**Task to complete**.
Gather up the lines with the word "scene" in them.

**Raw data**.
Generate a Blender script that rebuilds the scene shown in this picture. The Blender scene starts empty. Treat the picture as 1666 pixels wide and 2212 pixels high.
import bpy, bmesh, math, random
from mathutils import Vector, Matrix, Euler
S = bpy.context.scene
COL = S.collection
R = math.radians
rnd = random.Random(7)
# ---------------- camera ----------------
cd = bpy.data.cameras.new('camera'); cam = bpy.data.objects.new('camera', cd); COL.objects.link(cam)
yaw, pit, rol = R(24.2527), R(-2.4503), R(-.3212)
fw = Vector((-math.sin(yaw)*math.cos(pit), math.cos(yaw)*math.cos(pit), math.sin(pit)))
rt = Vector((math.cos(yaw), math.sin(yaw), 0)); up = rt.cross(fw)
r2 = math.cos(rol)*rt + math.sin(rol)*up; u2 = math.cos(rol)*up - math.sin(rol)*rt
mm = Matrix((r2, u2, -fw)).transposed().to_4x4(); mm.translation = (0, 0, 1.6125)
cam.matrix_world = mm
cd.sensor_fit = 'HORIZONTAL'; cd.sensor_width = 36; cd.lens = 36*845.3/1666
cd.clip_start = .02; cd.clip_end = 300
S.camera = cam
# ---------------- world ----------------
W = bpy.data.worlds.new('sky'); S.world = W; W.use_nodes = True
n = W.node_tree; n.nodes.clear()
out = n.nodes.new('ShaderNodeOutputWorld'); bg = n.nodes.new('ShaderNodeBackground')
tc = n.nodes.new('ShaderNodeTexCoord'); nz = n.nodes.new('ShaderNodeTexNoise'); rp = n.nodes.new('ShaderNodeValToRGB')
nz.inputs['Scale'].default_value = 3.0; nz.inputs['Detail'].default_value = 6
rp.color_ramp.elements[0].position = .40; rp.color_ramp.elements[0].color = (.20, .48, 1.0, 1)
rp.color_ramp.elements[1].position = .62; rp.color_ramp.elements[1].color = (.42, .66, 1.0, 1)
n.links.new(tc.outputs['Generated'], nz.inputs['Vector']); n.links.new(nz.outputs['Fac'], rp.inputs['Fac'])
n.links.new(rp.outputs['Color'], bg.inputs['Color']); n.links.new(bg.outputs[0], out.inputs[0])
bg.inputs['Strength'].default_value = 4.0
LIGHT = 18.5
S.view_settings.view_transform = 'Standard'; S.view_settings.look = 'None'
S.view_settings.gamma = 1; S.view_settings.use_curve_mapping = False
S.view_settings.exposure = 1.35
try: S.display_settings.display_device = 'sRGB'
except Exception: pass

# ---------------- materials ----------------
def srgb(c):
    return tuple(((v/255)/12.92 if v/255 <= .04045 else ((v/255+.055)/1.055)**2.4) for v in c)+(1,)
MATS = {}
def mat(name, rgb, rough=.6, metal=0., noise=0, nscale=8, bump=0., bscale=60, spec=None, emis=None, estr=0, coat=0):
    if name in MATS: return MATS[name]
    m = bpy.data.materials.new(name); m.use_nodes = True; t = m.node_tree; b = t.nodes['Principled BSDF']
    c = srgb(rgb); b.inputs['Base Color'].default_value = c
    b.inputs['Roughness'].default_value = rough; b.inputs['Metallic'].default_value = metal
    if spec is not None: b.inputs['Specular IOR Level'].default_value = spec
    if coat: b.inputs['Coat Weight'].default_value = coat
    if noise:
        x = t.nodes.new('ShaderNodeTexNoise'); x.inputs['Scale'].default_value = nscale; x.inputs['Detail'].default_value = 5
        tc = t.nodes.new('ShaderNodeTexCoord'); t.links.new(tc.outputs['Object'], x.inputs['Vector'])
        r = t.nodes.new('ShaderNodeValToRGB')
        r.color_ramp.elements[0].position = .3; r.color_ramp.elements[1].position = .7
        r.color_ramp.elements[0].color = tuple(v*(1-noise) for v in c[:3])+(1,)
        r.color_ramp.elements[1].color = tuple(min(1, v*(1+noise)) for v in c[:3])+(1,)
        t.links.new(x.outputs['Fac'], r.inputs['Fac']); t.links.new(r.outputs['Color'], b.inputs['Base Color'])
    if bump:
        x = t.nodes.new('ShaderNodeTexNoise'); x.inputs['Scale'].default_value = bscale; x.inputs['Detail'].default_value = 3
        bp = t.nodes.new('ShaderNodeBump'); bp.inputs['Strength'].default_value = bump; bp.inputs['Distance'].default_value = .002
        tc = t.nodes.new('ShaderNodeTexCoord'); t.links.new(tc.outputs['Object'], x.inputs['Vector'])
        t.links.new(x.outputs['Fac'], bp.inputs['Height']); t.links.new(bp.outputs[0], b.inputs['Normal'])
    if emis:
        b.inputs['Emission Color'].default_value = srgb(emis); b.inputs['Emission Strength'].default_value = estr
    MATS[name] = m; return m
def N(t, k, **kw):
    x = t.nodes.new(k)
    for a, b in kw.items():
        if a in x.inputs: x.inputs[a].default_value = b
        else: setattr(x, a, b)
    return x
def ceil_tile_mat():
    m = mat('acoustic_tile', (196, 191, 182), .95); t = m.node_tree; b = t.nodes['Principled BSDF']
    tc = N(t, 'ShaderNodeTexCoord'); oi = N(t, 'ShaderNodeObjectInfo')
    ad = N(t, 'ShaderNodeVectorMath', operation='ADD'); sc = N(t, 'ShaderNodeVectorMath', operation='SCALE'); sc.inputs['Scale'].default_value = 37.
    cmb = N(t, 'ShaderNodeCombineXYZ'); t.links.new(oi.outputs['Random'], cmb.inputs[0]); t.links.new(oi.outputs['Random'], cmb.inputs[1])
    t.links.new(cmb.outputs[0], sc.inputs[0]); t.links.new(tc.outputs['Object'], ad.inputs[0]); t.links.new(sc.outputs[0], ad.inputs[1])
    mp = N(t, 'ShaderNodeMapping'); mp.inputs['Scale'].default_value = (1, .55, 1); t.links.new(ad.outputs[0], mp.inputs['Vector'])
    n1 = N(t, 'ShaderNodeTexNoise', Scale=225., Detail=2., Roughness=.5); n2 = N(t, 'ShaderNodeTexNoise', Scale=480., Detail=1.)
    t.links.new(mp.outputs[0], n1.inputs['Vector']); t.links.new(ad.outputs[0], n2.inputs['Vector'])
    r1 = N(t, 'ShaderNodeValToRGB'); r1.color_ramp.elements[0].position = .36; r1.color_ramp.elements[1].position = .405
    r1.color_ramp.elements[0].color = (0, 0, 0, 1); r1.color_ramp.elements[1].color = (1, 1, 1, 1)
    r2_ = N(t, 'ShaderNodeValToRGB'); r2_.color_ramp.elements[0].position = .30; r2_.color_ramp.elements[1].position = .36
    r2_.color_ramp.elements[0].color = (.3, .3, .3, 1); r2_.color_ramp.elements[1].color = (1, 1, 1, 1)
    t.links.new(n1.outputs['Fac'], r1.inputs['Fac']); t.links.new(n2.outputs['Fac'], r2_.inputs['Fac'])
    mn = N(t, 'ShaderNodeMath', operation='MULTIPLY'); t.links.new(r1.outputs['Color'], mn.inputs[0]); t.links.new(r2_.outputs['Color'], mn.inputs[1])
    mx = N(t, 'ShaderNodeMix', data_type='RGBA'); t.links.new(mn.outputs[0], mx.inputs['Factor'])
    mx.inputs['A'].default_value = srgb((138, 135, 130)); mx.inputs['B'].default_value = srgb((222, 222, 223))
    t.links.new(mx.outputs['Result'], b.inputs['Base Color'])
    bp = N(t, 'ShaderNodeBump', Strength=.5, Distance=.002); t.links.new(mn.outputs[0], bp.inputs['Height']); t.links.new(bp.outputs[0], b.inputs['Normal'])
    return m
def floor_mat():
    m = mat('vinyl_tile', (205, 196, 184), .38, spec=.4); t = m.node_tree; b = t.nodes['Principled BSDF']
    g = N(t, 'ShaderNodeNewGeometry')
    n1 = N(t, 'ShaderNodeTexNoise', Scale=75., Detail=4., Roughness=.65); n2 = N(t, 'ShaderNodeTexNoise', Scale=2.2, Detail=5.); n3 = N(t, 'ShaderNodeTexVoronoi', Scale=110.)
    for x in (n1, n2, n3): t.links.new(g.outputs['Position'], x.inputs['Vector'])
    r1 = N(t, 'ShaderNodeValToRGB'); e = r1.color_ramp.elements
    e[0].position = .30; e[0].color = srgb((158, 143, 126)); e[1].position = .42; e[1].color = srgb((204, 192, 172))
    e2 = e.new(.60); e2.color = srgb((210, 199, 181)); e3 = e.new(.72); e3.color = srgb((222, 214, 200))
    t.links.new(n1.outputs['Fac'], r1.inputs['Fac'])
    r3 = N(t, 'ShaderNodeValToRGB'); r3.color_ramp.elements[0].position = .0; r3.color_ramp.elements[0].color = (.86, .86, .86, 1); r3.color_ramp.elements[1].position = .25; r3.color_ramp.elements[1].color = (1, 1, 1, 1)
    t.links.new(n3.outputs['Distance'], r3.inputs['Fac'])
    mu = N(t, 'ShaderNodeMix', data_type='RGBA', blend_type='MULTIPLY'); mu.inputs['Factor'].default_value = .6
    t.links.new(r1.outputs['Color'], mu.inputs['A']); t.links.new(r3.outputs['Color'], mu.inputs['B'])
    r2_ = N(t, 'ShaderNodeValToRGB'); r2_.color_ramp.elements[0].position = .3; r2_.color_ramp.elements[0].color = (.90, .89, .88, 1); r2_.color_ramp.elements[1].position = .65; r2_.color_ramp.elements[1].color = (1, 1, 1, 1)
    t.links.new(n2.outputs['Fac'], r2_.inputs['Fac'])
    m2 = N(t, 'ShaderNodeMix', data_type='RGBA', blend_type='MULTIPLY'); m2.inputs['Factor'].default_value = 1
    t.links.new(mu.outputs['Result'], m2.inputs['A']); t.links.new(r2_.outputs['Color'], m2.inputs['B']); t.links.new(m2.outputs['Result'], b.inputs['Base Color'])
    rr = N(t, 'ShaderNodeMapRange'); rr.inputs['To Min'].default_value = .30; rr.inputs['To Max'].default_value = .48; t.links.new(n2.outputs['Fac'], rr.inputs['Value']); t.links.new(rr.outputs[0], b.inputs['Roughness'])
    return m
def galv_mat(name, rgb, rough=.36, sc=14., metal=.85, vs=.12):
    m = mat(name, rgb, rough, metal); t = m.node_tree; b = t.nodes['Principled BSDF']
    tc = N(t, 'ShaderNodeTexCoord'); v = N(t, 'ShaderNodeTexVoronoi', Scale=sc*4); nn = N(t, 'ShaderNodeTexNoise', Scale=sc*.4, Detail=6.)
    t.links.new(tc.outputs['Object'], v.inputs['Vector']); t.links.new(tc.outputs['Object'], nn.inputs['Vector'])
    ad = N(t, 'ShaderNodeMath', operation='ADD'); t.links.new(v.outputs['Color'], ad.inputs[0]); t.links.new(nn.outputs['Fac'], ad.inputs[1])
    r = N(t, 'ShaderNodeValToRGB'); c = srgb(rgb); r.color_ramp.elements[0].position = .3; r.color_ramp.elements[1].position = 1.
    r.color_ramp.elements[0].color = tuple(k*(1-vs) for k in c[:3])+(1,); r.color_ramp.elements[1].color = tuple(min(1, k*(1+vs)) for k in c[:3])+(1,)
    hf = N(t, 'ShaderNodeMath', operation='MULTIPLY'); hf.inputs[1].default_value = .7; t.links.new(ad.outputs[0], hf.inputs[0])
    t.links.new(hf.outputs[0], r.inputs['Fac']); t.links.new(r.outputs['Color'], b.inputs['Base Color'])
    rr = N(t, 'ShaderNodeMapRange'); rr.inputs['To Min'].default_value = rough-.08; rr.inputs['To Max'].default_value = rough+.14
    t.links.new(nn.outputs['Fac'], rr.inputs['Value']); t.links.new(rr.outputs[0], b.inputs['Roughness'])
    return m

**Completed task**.
Generate a Blender script that rebuilds the scene shown in this picture. The Blender scene starts empty. Treat the picture as 1666 pixels wide and 2212 pixels high.
S = bpy.context.scene